La Vie de la Vierge serait un mauvais exemple de cette supériorité. Il semble que le génie de Carpaccio y ait sommeillé. Des différents épisodes qu’elle présente (Naissance de la Vierge à Bergame, Présentation au temple et Miracle des Baguettes à Milan, L’Annonciation à Vienne, la Visitation au musée Correr, la Mort de la Vierge au musée de Vienne), aucun n’est pleinement heureux. Des détails seuls — il en est de charmants — nous en affirment l’authenticité : tel cet enfant à la gazelle si joliment profilé dans la Présentation devant un bas-relief antique.

Ce cycle médiocre n’est pas, cependant, sans présenter des particularités piquantes. Carpaccio s’y révèle hébraïsant. Aux murs de la chambre de sainte Anne il accroche une pancarte on se lit, fort correctement transcrite, une formule rituelle de bénédiction aux accouchées. Carpaccio fréquentait-il les coreligionnaires de Shylock, libres à Venise, mais que la République allait bientôt, en 1516, confiner dans un ghetto ?

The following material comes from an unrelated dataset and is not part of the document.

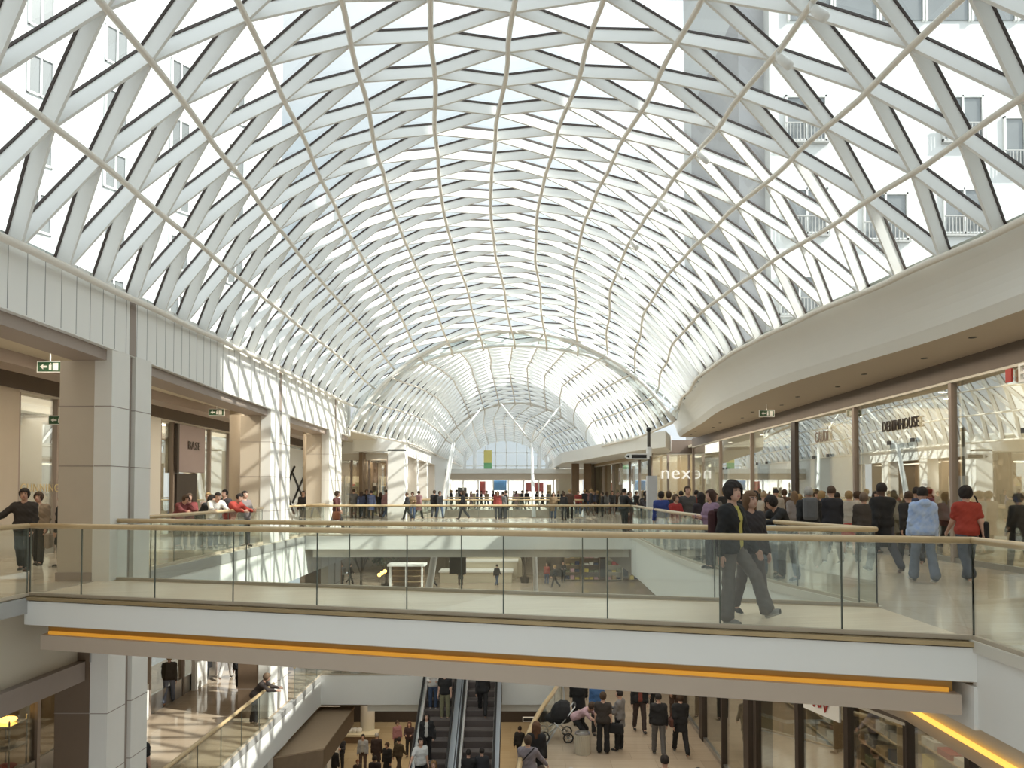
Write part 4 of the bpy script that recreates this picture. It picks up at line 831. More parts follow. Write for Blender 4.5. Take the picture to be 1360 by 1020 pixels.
cn = thing('canopy', 'brown shop canopy jutting out below the middle left gallery fascia', 'canopy', (-7.2, 27, -7.2)); MB().prism([(-7.9, 23.2), (-6.5, 24.0), (-6.55, 28.6), (-7.9, 28.6)], -6.95, -6.9).build('top', mat('tan_canopy_top', (.38, .27, .17), .6, noise=.1), cn); MB().prism([(-7.9, 23.2), (-6.52, 24.0), (-6.57, 28.6), (-7.9, 28.6)], -7.6, -6.95).build('fascia', SHOPB, cn); MB().prism([(-7.9, 23.25), (-6.7, 24.1), (-6.7, 28.6), (-7.9, 28.6)], -7.8, -7.6).build('light_rail', STONE, cn)
cn2 = thing('canopy', 'second brown shop canopy below the gallery at the bottom edge', 'canopy', (-7.2, 20, -7.4)); MB().prism([(-7.9, 15), (-6.75, 15), (-6.75, 21.2), (-7.9, 21.2)], -7.4, -7.35).build('top', MATS['tan_canopy_top'], cn2); MB().prism([(-7.9, 15), (-6.77, 15), (-6.77, 21.2), (-7.9, 21.2)], -8.0, -7.4).build('fascia', SHOPB, cn2)
shopfront('shopfront', 'dim ground floor shopfront under the brown canopy', [(-7.9, 15), (-7.9, 28.6)], GZ, -7.9, .2, [.25, .5, .75], 1, mcol=TAUPE)
e = thing('shop_sign', 'white rimmed sign with red marks under the brown canopy', 'sign', (-6.6, 22.6, -8.2)); MB().box(-6.72, -6.6, 22.2, 23.6, -8.75, -7.95).build('board', SIGNW, e); MB().box(-6.6, -6.585, 22.4, 22.7, -8.6, -8.1).box(-6.6, -6.585, 22.9, 23.1, -8.6, -8.1).build('red_mark', REDP, e)
e = thing('wayfinding_sign', 'black arrow sign with pale rim behind the right escalator', 'sign', (xat(702, 34), 34, GZ)); MB().box(xat(694, 34), xat(714, 34), 34, 34.1, zat(956, 34), zat(950, 34)).build('rim', SIGNW, e); MB().box(xat(695, 34), xat(713, 34), 33.98, 34.0, zat(955, 34), zat(951, 34)).build('black_panel', BLACK, e); MB().tube([(xat(712, 34), 34.05, GZ), (xat(712, 34), 34.05, zat(950, 34))], .05, 8).build('pole', DSTEEL, e)

# ------------------------------------------------------------------ lamps of the building and added fill
area('lamp_left_gallery', (-10.2, 20, 4.3), (2.5, 30), 170)
area('fill_right_gallery', (9.1, 22, 4.5), (1.2, 30), 170)  # added fill light; the downlights in this soffit are off
area('lamp_right_shops', (12.8, 24, 4.1), (3.5, 32), 900, col=(1., .88, .70))
area('lamp_left_shops', (-15, 26, 4.1), (3, 34), 600, col=(1., .93, .82))
area('lamp_mid_left', (-10, 20, -1.7), (2.5, 12), 30)
area('lamp_mid_left_shops', (-13.4, 20, -1.7), (2.4, 14), 70)
area('lamp_mid_right', (3.6, 18, -1.75), (3, 14), 110)
area('lamp_mid_right_shops', (7.8, 18, -1.75), (2, 18), 200)
area('lamp_far_mid', (-2, 54, -1.2), (14, 16), 380, col=(1., .92, .78))
area('lamp_ground', (-4, 36, -7.), (10, 14), 420)
area('lamp_far_shop', (-1, 72.5, 2.8), (14, 2), 500, col=(1, .97, .92))
area('lamp_far_right_shop', (10.5, 45, 3.8), (4, 2.5), 55)
area('lamp_far_right_wing', (9, 53, 3.6), (2, 10), 160)
area('lamp_warm_shop', (-10.3, 45.4, 3.5), (4, 1.5), 110)
area('lamp_far_left_block', (-8.4, 50, 3.6), (1.5, 12), 100)
# ------------------------------------------------------------------ people: smooth bodies from distance fields
def surfnet(f, o, h):
    s = f < 0; c = tuple(n - 1 for n in f.shape); S = np.zeros(c + (3,), np.float32); N = np.zeros(c, np.int16)
    sl = lambda off: tuple(slice(q, q + c[i]) for i, q in enumerate(off))
    for ax in range(3):
        for a in (0, 1):
            for b in (0, 1):
                o0 = [0, 0, 0]; o1 = [0, 0, 0]; oth = [i for i in range(3) if i != ax]
                o0[oth[0]] = a; o0[oth[1]] = b; o1[:] = o0; o1[ax] = 1
                v0, v1 = f[sl(o0)], f[sl(o1)]; cr = (v0 < 0) != (v1 < 0); t = np.where(cr, v0 / np.where(cr, v0 - v1, 1), 0)
                for i in range(3): S[..., i] += np.where(cr, o0[i] + (t if i == ax else 0), 0)
                N += cr
    m = N > 0; ids = np.full(c, -1, np.int64); ids[m] = np.arange(m.sum()); ijk = np.argwhere(m)
    V = (ijk + S[m] / N[m][:, None]) * h + np.array(o); Fs = []
    for ax in range(3):
        u, v = [(1, 2), (2, 0), (0, 1)][ax]
        a = f[tuple(slice(0, -1) if i == ax else slice(1, -1) for i in range(3))]; b = f[tuple(slice(1, None) if i == ax else slice(1, -1) for i in range(3))]
        for flipd in (False, True):
            k = np.argwhere(((a < 0) & (b >= 0)) if not flipd else ((a >= 0) & (b < 0)))
            if not len(k): continue
            k[:, u] += 1; k[:, v] += 1
            def g(du, dv):
                q = k.copy(); q[:, u] -= du; q[:, v] -= dv; return ids[q[:, 0], q[:, 1], q[:, 2]]
            quad = np.stack([g(1, 1), g(0, 1), g(0, 0), g(1, 0)], 1)
            Fs.append(quad[:, ::-1] if flipd else quad)
    return V, np.concatenate(Fs) if Fs else np.zeros((0, 4), int)
class Grid:
    def __init__(s, lo, hi, h):
        s.o = np.array(lo, np.float32); s.h = h; n = [int((hi[i] - lo[i]) / h) + 2 for i in range(3)]
        s.P = np.stack(np.meshgrid(*[lo[i] + np.arange(n[i], dtype=np.float32) * h for i in range(3)], indexing='ij'), -1)
    def mesh(s, f): return surfnet(f.astype(np.float32), s.o, s.h)
A3 = lambda v: np.array(v, np.float32)
def cap(P, a, b, ra, rb=None):
    a, b = A3(a), A3(b); rb = ra if rb is None else rb; d = b - a; L = float(d @ d) + 1e-9; q = P - a
    t = np.clip((q @ d) / L, 0, 1); return np.linalg.norm(q - t[..., None] * d, axis=-1) - (ra + (rb - ra) * t)
def elli(P, c, r): return (np.linalg.norm((P - A3(c)) / A3(r), axis=-1) - 1) * min(r)
def smin(a, b, k): h = np.maximum(k - np.abs(a - b), 0) / k; return np.minimum(a, b) - h * h * k * .25
def smins(L, k):
    r = L[0]
    for x in L[1:]: r = smin(r, x, k)
    return r
def rotx(a): return np.array([[1, 0, 0], [0, math.cos(a), -math.sin(a)], [0, math.sin(a), math.cos(a)]], np.float32)
def rotz(a): return np.array([[math.cos(a), -math.sin(a), 0], [math.sin(a), math.cos(a), 0], [0, 0, 1]], np.float32)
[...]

Par ailleurs, dans la Visitation, l’artiste précède, sans s’en douter, certes, et sans parti pris théorique, les préraphaélites et James Tissot, et entoure la Vierge et sainte Anne du cadre oriental (personnages, fabriques, animaux) le plus pur qu’il puisse imaginer. Hardiesse sans conséquence puisque inconsciente et qui passa inaperçue.